Photo of Jeremy Browne Jeremy Browne The Minister of State, Home Department

My hon. Friend makes an extremely good point. I would need greater legal guidance about whether an operator of a large scrap metal site with a mobile home in the corner could have legal grounds for stopping an inspection of the site as a whole, as distinct from the mobile home that is on the site. I would also need guidance on whether people could classify a massive warehouse as being their place of residence on the basis that they had a camp bed in the corner of it and were therefore less subject to the inspection regime than they would be if the camp bed were removed, and the premises were just a warehouse rather than a residential dwelling.

I hesitate to go deeper into such a discussion because I am not entirely sure of the likelihood of that being a practical way of circumventing the Bill. Members of the Committee would also wish the Government to be mindful of not giving the police or other authorities the power to go into people’s homes without a warrant, and that is the difficulty we are seeking to navigate.
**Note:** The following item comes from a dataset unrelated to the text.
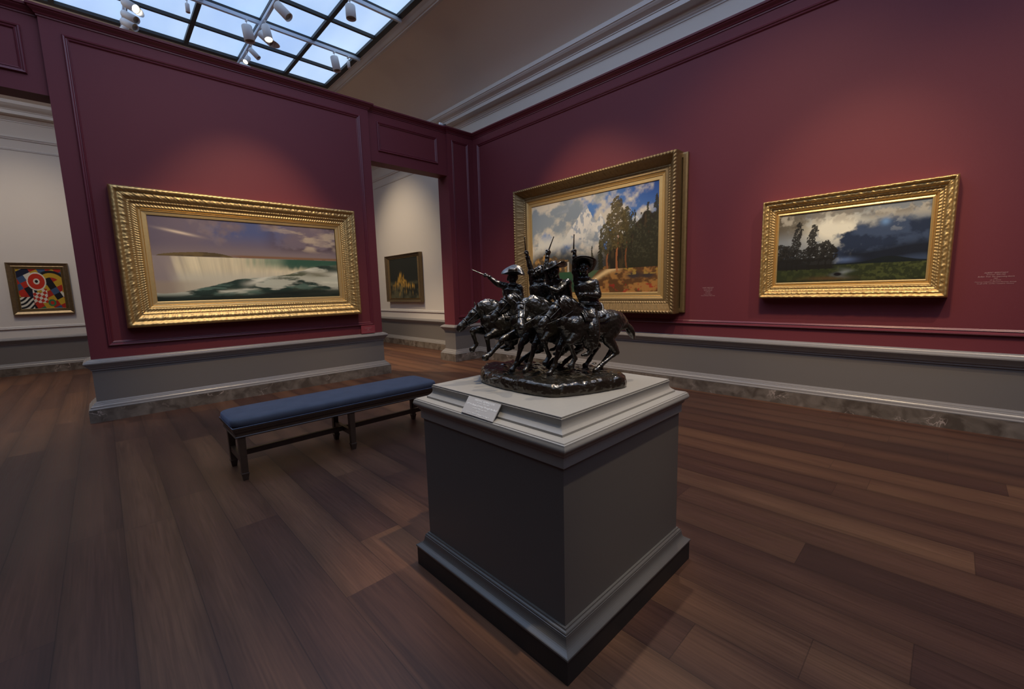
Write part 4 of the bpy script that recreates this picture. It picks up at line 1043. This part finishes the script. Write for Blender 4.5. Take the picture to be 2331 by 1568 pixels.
    for s in (-1, 1):
        a = po + dn * .06 * k_ + hs * (s * .104); b2 = po + dn * .50 * k_ + hs * (s * .074)
        tb(bm, [(*a, .008, .012), (*b2, .008, .012)], seg=6)
        c = po + dn * .70 * k_ + hs * (s * .055) - up * .03
        tb(bm, [(*c, .006, .006), (.60 + .1, s * .16, 1.12, .006, .006), (.22, s * .04, 1.30, .006, .006)], seg=6)
    from_bm('bridle', bm, M['bronze'], ho, smooth=True)
    # saddle: blanket, seat, horn, cantle, skirt
    bm = bmesh.new()
    pts2 = []
    def saddle_sheet(x0, x1, zlow, r, off):
        rows_ = []
        for i in range(9):
            x = x0 + (x1 - x0) * i / 8; row = []
            for k in range(21):
                a = -PI * .5 + PI * (k / 20); a = a * zlow
                yy = (r + off) * math.sin(a) * .98; zz = .885 + (.26 + off) * math.cos(a)
                row.append(T(x, yy, zz + .05 * (abs(i - 4) / 4) ** 2 + .004 * math.sin(k * 2 + i)))
            rows_.append(row)
        return rows_
    for (x0, x1, zl, r, off) in ((-.32, .30, .80, .245, .025), (-.22, .22, .62, .245, .05)):
        rw = saddle_sheet(x0, x1, zl, r, off); vv = [[bm.verts.new(c) for c in row] for row in rw]
        rw2 = saddle_sheet(x0, x1, zl, r, off - .03); v2 = [[bm.verts.new(c) for c in row] for row in rw2]
        for A_, fl in ((vv, 0), (v2, 1)):
            for i in range(8):
                for k in range(20): bm.faces.new((A_[i][k], A_[i + 1][k], A_[i + 1][k + 1], A_[i][k + 1]))
        for i in range(8):
            for k in (0, 20): bm.faces.new((vv[i][k], vv[i + 1][k], v2[i + 1][k], v2[i][k]))
        for i in (0, 8):
            for k in range(20): bm.faces.new((vv[i][k], vv[i][k + 1], v2[i][k + 1], v2[i][k]))
    tb(bm, [(.20, 0, 1.16, .05, .05), (.23, 0, 1.27, .026, .026), (.26, 0, 1.33, .035, .03)], seg=10)
    tb(bm, [(-.20, -.15, 1.17, .03, .03), (-.25, -.08, 1.27, .03, .03), (-.26, 0, 1.30, .03, .035), (-.25, .08, 1.27, .03, .03), (-.20, .15, 1.17, .03, .03)], seg=10)
    remesh('saddle', bm, .0026, M['bronze'], ho, 2, .0012, 70)
    return ho

def rider(j, face, hat, closed_other=True, crop=True):
    """j: joints in group coordinates (u, w, z absolute height)"""
    S = .25 * 1.13
    J = {k: W(v[0], v[1], v[2] - .977) for k, v in j.items()}
    bm = bmesh.new()
    pe, ch, ne, hd = J['pelvis'], J['chest'], J['neck'], J['head']
    sd = (J['sb'] - J['sa']).normalized()
    def tb(pts, **k): tube(bm, [(*p[0], p[1] * S, (p[2] if len(p) > 2 else p[1]) * S) for p in pts], **k)
    tb([(pe + Vector((0, 0, -.01)), .19, .15), (pe.lerp(ch, .35), .165, .125), (ch, .20, .14), (ch.lerp(ne, .6), .19, .12), (ne + Vector((0, 0, -.006)), .075, .075)], side=sd, seg=18)
    tb([(ne + Vector((0, 0, -.01)), .068), (ne.lerp(hd, .45), .062)], side=sd)
    # scarf
    for k in range(2):
        pl = [(ne + Vector((math.cos(a), math.sin(a), 0)) * (.080 * S) + Vector((0, 0, .004 - .006 * k)), .022) for a in [q * PI / 6 for q in range(13)]]
        tb(pl, seg=8, sub=2)
    # belt and cloth folds
    for f_, r1, r2 in ((.10, .190, .150), (.2, .178, .142)):
        c = pe.lerp(ch, f_); fw0 = sd.cross(Vector((0, 0, 1)))
        tb([(c + sd * (r1 * S * math.cos(a)) + fw0 * (r2 * S * math.sin(a)), .014, .010) for a in [q * PI / 10 for q in range(21)]], seg=6, sub=1)
    # head
    F = Vector(face).normalized()
    Fw = (RH * F.x - AH * F.y + Vector((0, 0, F.z))).normalized()
    Sx = Fw.cross(Vector((0, 0, 1))).normalized(); Ux = Sx.cross(Fw).normalized()
    Rm = Matrix((Fw, -Sx, Ux)).transposed()
    def hp(a, b_, c): return hd + (Fw * a + Sx * b_ + Ux * c) * S
    ell(bm, hp(-.005, 0, .02), (.098 * S, .078 * S, .110 * S), Rm)
    ell(bm, hp(.035, 0, -.055), (.062 * S, .056 * S, .062 * S), Rm)
    tb([(hp(.092, 0, .035), .012), (hp(.112, 0, .0), .018), (hp(.110, 0, -.016), .021)], seg=8)
    for s in (-1, 1):
        ell(bm, hp(.078, s * .034, .048), (.018 * S, .030 * S, .010 * S), Rm)     # brow
        ell(bm, hp(.080, s * .034, .022), (.012 * S, .016 * S, .010 * S), Rm)     # eye
        ell(bm, hp(.060, s * .050, -.012), (.026 * S, .024 * S, .020 * S), Rm)    # cheek
        ell(bm, hp(-.005, s * .082, .005), (.022 * S, .010 * S, .030 * S), Rm)    # ear
        tb([(hp(.098, s * .004, -.034), .011), (hp(.088, s * .032, -.042), .010), (hp(.070, s * .046, -.062), .005)], seg=6)   # moustache
    ell(bm, hp(.082, 0, -.060), (.016 * S, .026 * S, .008 * S), Rm)
    ell(bm, hp(.070, 0, -.092), (.028 * S, .028 * S, .020 * S), Rm)
    # arms
    for a in ('a', 'b'):
        sh, el, wr, ha = J['s' + a], J['e' + a], J['w' + a], J['h' + a]
        tb([(ch.lerp(sh, .55), .10), (sh, .078), (sh.lerp(el, .45), .066), (el, .052)], seg=12)
        ax = (el - sh).normalized()
        tb([(el, .052), (el.lerp(wr, .35), .050), (wr, .033)], seg=12)
        for q in (.25, .5, .75):
            c = sh.lerp(el, q); tb([(c - sd * .01 * S, .060 + .01 * math.sin(q * 9)), (c + ax * .02 * S, .066)], seg=8)
        # cuff
        tb([(el.lerp(wr, .80), .040), (el.lerp(wr, .92), .044)], seg=10)
        d_ = (ha - wr).normalized(); s2 = d_.cross(Vector((.2, .3, 1))); s2 = s2.normalized() if s2.length > .1 else d_.cross(Vector((1, 0, 0))).normalized(); s3 = d_.cross(s2).normalized()
        palm = wr.lerp(ha, .55)
        tb([(wr, .030, .022), (palm, .044, .024), (ha, .044, .022)], side=s2, seg=10)
        for fi in range(4):                                 # four curled fingers of unequal length
            o_ = s2 * ((fi - 1.5) * .023 * S); ln = (.042, .050, .047, .036)[fi]
            k0 = ha + o_; k1 = k0 + d_ * (ln * .5 * S) + s3 * (.020 * S); k2 = k1 + s3 * (.030 * S) - d_ * (.012 * S); k3 = k2 - d_ * (.030 * S)
            tb([(k0, .0115), (k1, .0110), (k2, .0105), (k3, .0095)], seg=8, sub=2)
        t0 = wr.lerp(ha, .25) + s2 * (-.034 * S); t1 = t0 + d_ * (.035 * S) + s3 * (.022 * S) - s2 * (.008 * S); t2 = t1 + d_ * (.02 * S) + s3 * (.026 * S) + s2 * (.014 * S)
        tb([(t0, .014), (t1, .013), (t2, .011)], seg=8, sub=2)
        if a == 'a': grip = (ha + s3 * (.026 * S), d_, s2, s3)
    # legs with wide chaps
    for kn, an, to in (('kn', 'an', 'to'), ('kf', 'af', None)):
        K_, A_ = J[kn], J[an]
        To = J[to] if to else A_ + (J['to'] - J['an'])
        hip = pe.lerp(K_, .16)
        tb([(pe.lerp(K_, .05), .12), (hip, .105), (pe.lerp(K_, .6), .088), (K_, .072), (K_.lerp(A_, .35), .070), (K_.lerp(A_, .8), .058), (A_, .044)], seg=14)
        # chap flare
        tb([(hip, .12, .10), (pe.lerp(K_, .7), .150, .085), (K_.lerp(A_, .3), .150, .070), (K_.lerp(A_, .72), .125, .050)], side=(A_ - K_).cross(sd.cross(Vector((0, 0, 1)))).normalized() if False else sd, seg=12)
        tb([(A_ + Vector((0, 0, .004)), .042), (A_.lerp(To, .35) + Vector((0, 0, -.006)), .040), (To + Vector((0, 0, -.002)), .026)], seg=10)
        ell(bm, A_ + (A_ - To).normalized() * .008 + Vector((0, 0, -.009)), (.022 * S * 1.4, .022 * S * 1.4, .026 * S))
    ro = remesh('rider', bm, .0021, M['bronze'], BG, 1, .0011, 95)
    # hat
    bm = bmesh.new()
    if hat is None:
        for q in range(9):
            a = -1.3 + 2.6 * q / 8
            tube(bm, [(*hp(.03, math.sin(a) * .05, .115), .020 * S, .014 * S), (*hp(-.05, math.sin(a) * .085, .10), .026 * S, .018 * S), (*hp(-.105, math.sin(a) * .08, .02), .024 * S, .018 * S), (*hp(-.11, math.sin(a) * .075, -.06), .014 * S, .012 * S)], seg=8)
        from_bm('hair', bm, M['bronze'], ro, smooth=True)
        bm = bmesh.new()
    tilt, roll, brim, curl = hat or (0, 0, .15, 0)
    Hr = Rm @ Matrix.Rotation(tilt, 3, 'Y') @ Matrix.Rotation(roll, 3, 'X')
    hc = hd + (Ux * .065 - Fw * .012) * S
    ng = 28
    prof = [(.0, .112), (.03, .108), (.058, .118), (.074, .104), (.082, .06), (.088, .012), (.100, .0), (brim * .75, -.004), (brim, .006), (brim, .012), (brim * .75, .004), (.10, .008)]
    rgs = []
    for r, z in prof:
        row = []
        for i in range(ng):
            a = 2 * PI * i / ng; c, s = math.cos(a), math.sin(a)
            e = max(0, (r - .1) / (brim - .1))
            zz = z + e * (curl * abs(s) ** 1.6 * .09 - .02 * abs(c) + .012 * math.sin(3 * a + brim * 40))
            if r < .08 and z > .09: zz -= .022 * math.exp(-(s * r / .02) ** 2) * (1 if c * r > -.03 else .4)
            row.append(bm.verts.new(hc + Hr @ Vector((max(r, .001) * c * S * 1.12, max(r, .001) * s * S, zz * S))))
        rgs.append(row)
    for k in range(len(rgs) - 1):
        for i in range(ng): bm.faces.new((rgs[k][i], rgs[k][(i + 1) % ng], rgs[k + 1][(i + 1) % ng], rgs[k + 1][i]))
    if hat is None: bm.free()
    else: from_bm('hat', bm, M['bronze'], ro, smooth=True)
    if crop:
        g0, d_, s2, s3 = grip; cd = (J['ct'] - g0).normalized() if 'ct' in J else d_
        bm = bmesh.new()
        L = .075
        tube(bm, [(*(g0 - cd * .022), .0036, .0036), (*(g0 - cd * .004), .0042, .0042), (*(g0 + cd * .018), .0034, .0034), (*(g0 + cd * L * .6), .0026, .0026), (*(g0 + cd * L), .0022, .0022)], seg=10)
        ell(bm, g0 - cd * .024, (.0046, .0046, .0046)); ell(bm, g0 + cd * L, (.003, .003, .003))
        from_bm('riding_crop', bm, M['bronze'], ro, smooth=True)
    return ro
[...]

Photo of David Hanson David Hanson Shadow Minister (Home Affairs)

I am grateful to the hon. Member for Romsey and Southampton North for her intervention. There is a potential problem to be considered, although I am not arguing that it is definitive. I understand the Government’s position in respect of the Protection of Freedoms Act, but is it worth while for the hon. Member  for Croydon South and the Minister to consider whether there is scope to ensure that, if a business were operating from residential premises, a police officer or local authority could inspect them without a warrant? Perhaps we can have some clarity on how long a warrant would take to be issued, so that evidence cannot be destroyed in the meantime.
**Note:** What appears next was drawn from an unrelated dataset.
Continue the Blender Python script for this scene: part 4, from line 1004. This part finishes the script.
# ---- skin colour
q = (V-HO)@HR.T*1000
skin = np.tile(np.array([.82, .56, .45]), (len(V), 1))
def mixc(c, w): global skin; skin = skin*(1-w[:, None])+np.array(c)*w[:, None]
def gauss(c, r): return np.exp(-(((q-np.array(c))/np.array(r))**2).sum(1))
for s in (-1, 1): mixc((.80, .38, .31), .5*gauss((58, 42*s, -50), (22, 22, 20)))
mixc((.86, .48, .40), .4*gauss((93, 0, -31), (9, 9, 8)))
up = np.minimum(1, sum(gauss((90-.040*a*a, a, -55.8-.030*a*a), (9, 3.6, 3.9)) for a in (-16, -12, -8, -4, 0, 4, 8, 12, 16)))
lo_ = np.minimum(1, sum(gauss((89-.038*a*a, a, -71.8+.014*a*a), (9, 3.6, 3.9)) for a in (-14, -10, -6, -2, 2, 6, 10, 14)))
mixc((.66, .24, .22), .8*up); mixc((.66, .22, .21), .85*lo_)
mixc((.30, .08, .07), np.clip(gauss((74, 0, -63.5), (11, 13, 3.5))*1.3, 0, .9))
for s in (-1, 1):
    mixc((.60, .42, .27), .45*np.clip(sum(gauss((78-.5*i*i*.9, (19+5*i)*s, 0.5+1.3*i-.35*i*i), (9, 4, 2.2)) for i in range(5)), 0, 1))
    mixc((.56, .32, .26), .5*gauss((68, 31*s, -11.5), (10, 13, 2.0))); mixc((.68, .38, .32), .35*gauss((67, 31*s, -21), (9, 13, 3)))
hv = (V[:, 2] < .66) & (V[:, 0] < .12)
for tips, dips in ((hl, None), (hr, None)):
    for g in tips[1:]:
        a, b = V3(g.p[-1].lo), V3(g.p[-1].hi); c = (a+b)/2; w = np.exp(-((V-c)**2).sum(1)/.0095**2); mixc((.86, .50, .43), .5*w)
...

Photo of Jeremy Browne Jeremy Browne The Minister of State, Home Department

I have been informed that the Association of Chief Police Officers has said that it is content with the warrant-obtaining mechanisms, that the criteria to obtain a warrant to enter a residential premises are not considered onerous, and that the criteria are lower than those in the 1964 Act. I hope that the concerns rightly raised by the right hon. Gentleman will not happen in practice. However, I share his anxieties that someone could create a loophole in the law by having a substantial amount of scrap metal in their house or in somewhere that is designated as a house. I suppose that one could have anxieties on the other side, that someone had received payment for one small item of scrap metal that they put in their bedroom, and the police saying that on that basis they no longer needed a warrant to enter the house. He asked whether I would look at how the situation would work in practice, and I am happy to ensure that the Home Office and the Government as a whole are satisfied that we are not waving through legislation with a big loophole that can be exploited by criminals.

Photo of David Hanson David Hanson Shadow Minister (Home Affairs)

Will the Minister look also at the definition of residential premises? My concern is not that someone has scrap metal in their bedroom, but that there is a house on a property, with a substantial two or three acres of land, where scrap metal is utilised as part of the business.

Photo of Jeremy Browne Jeremy Browne The Minister of State, Home Department

Yes. I was making a point from the other side of the argument. I would not wish the state to use the legislation to go into someone’s house on the basis of a spurious justification about scrap metal. However, I take the right hon. Gentleman’s point that the Committee is much more likely to be concerned about someone who either has scrap metal in their extended garden or designates a building that does not appear to anyone else to be a residential property, making themselves appear not to be subject to the Bill when they are. With his permission, I do not wish to accept the amendment, because it would be a big step to take without further consideration. However, I am happy to look further into it, as he requested.

Photo of David Hanson David Hanson Shadow Minister (Home Affairs)

I beg to ask leave to withdraw the amendment.

Amendment, by leave, withdrawn.

Clause 13 ordered to stand part of the Bill.

Clause 14 ordered to stand part of the Bill.